Einstein hates the merry-go-round. Any time he stands by, two little
horses, one after the other, maliciously look at the watch on his
wrist as if they expect to see something improper there. Einstein
knows what it is. If two Einsteins were standing by, any clock on the
merry-go-round would run slow by a factor of 1/gamma as it covered the
distance between the two Einsteins. And now the horses expect
Einstein's watch also to run slow as it covers the distance between
them. This expectation, based on the principle of relativity, is fatal
for Einstein. In order for his theory to survive, his watch must run
faster than the horses' clocks. Time contraction rather than time
dilation is necessary in this particular case.

Now the problem. Einstein's watch passes the first horse's clock and
both readings are set to zero. Then Einstein's watch passes the second
horse's clock and the readings are respectively t and t'. Given the
fact that the horses' clocks are not synchronized, could we still
consider a component of t', denoted by t1', such that t1'=gamma*t ?

Pentcho Valev

"Pentcho Valev" wrote in message
m...
Einstein hates the merry-go-round. Any time he stands by, two little
horses, one after the other, maliciously look at the watch on his
wrist as if they expect to see something improper there. Einstein
knows what it is. If two Einsteins were standing by, any clock on the
merry-go-round would run slow by a factor of 1/gamma as it covered the
distance between the two Einsteins.

Why two? Just one Einstein and one full round suffices.

And now the horses expect
Einstein's watch also to run slow as it covers the distance between
them.

The two horses are mistaken. But that's normal, horses are too stupid. :-)

This expectation, based on the principle of relativity, is fatal
for Einstein.

Please formulate what you think is the PoR. Anyway, it's fatal for the
horses' attempt to be confused with scientists.

In order for his theory to survive, his watch must run
faster than the horses' clocks. Time contraction rather than time
dilation is necessary in this particular case.

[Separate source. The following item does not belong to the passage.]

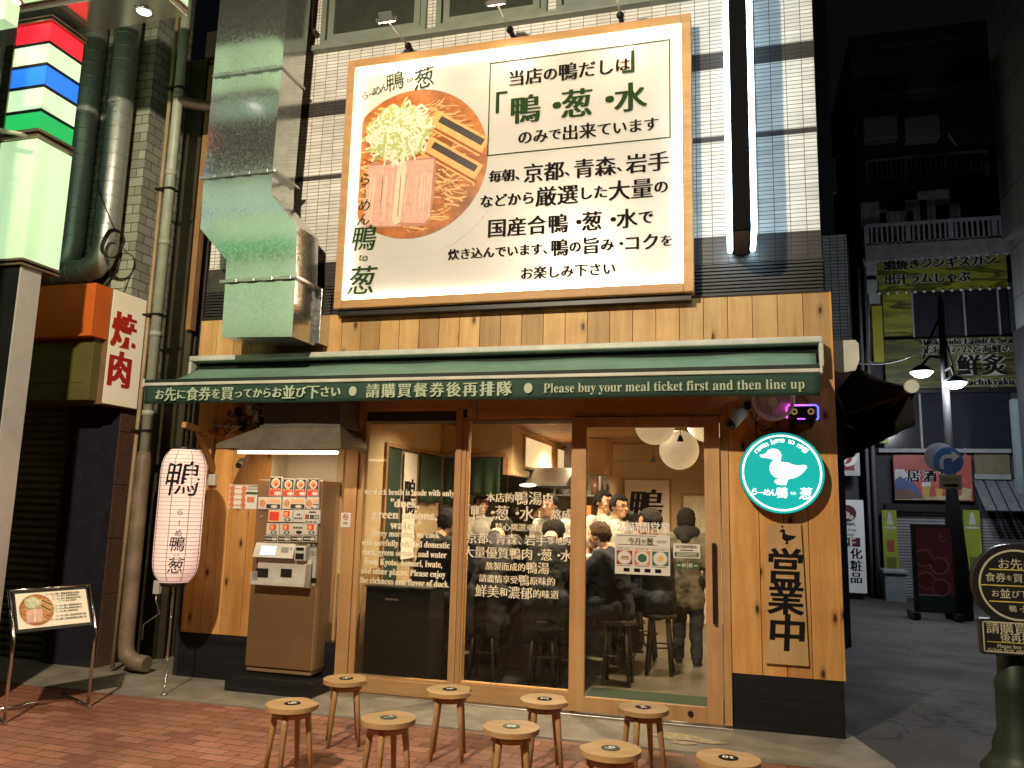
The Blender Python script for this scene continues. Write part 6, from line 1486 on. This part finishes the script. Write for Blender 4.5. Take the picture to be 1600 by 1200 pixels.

No, the Horse Theory didn't make it!

Now the problem. Einstein's watch passes the first horse's clock and
both readings are set to zero. Then Einstein's watch passes the second
horse's clock and the readings are respectively t and t'. Given the
fact that the horses' clocks are not synchronized, could we still
consider a component of t', denoted by t1', such that t1'=gamma*t ?

Assuming that the two merry-go-round clocks run at the same rate but
unsynchronized:
t'- C = t1' = t/gamma
with C the advance of the second clock on the first clock as determined in
the inertial frame.

Harald